Comme vous l’illustrez dans votre billet, sur le principe, deux choses m’échappent. La première, concernant Fuzz, est-ce que Google, ou encore Yahoo ont également été attaqués ? Après tout, au niveau de leurs actus, l’info (si info il y a…) a probablement été reprise d’une manière ou d’une autre non ? (il suffit de faire une recherche avec les noms des deux « stars » concernées pour avoir la réponse…) Ne serait-ce pas une erreur de la part des avocats qui se seraient laissés emporter par leur élan et n’auraient pas fait attention à la structure du site incriminé ? (C’est assez classique, quant on se plante, on ne veut pas toujours le reconnaître, et on va quand même jusqu’au bout, quitte à être ridicule…).

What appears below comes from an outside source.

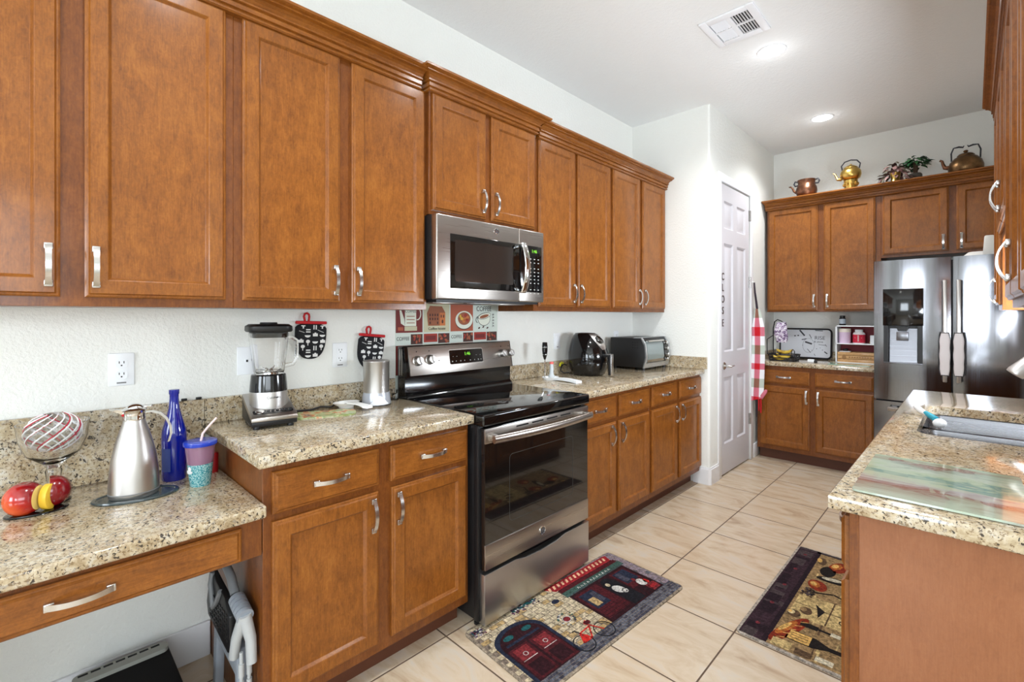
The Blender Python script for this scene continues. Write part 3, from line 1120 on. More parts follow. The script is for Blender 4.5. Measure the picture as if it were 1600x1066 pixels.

En ce qui concerne les éditions Thélès, je ne vois pas en quoi le site concerné est responsable de son positionnement sur Google ?!? Certes, un référencement plus ou moins optimisé permet d’apparaître plus ou moins bien, mais on ne choisit pas la place à laquelle on arrive au niveau des résultats, à la limite, si la personne avait payé au niveau d’Adsens, je comprendrais (et encore…) mais là… si cette page était arrivée plus loin, le résultat aurait été différent ? Dans ce cas, ne serait-ce pas au niveau de Google qu’il faudrait intervenir ? Visiblement, on ne lui reproche pas, en soit, le contenu de sa page, mais bien sa position d’arrivée et l’utilisation d’un méta-tag, mais, dans ce cas là, il y a beaucoup de sites qui devraient fermer leurs portes, les méta sont truffés de noms de marques, de produits ou de personne, bon nombres d’entre eux sont même générés automatiquement avec certains CMS en fonction des répétitions de mots clefs… Cela veut dire qu’un jour, quelqu’un pourrait attaquer 60 millions de consommateurs ou le canard sous prétexte qu’un numéro particulièrement critique, sur un sujet donné, serait vendu prêt des caisses des papeteries ? Le journal ne serait alors pas attaqué pour son contenu, mais bien pour son positionnement… A l’inverse, tout site arrivant haut dans Google sur un sujet donné serait susceptible de se faire attaquer par une marque ? C’est la porte ouverte à du grand n’importe quoi là…
Pour Fuzz:
Je suis d accord. Si en appel, la situation est confirme, la justice a du boulot devant elle.
Vous imaginez l affaire Sarkozy et le fameux SMS. Combien de sites de grandes renommes avaient pose un lien vers le Nouvel obs ? (figaro, yahoo, VSD, Match…)
Pour Theles: Google devrait etre condamne dans ce cas.
L’affaire Fuzz devrait être ramenée en appel à de plus justes proportions, tout simplement parce qu’elle reviendrait à imposer la modération a priori.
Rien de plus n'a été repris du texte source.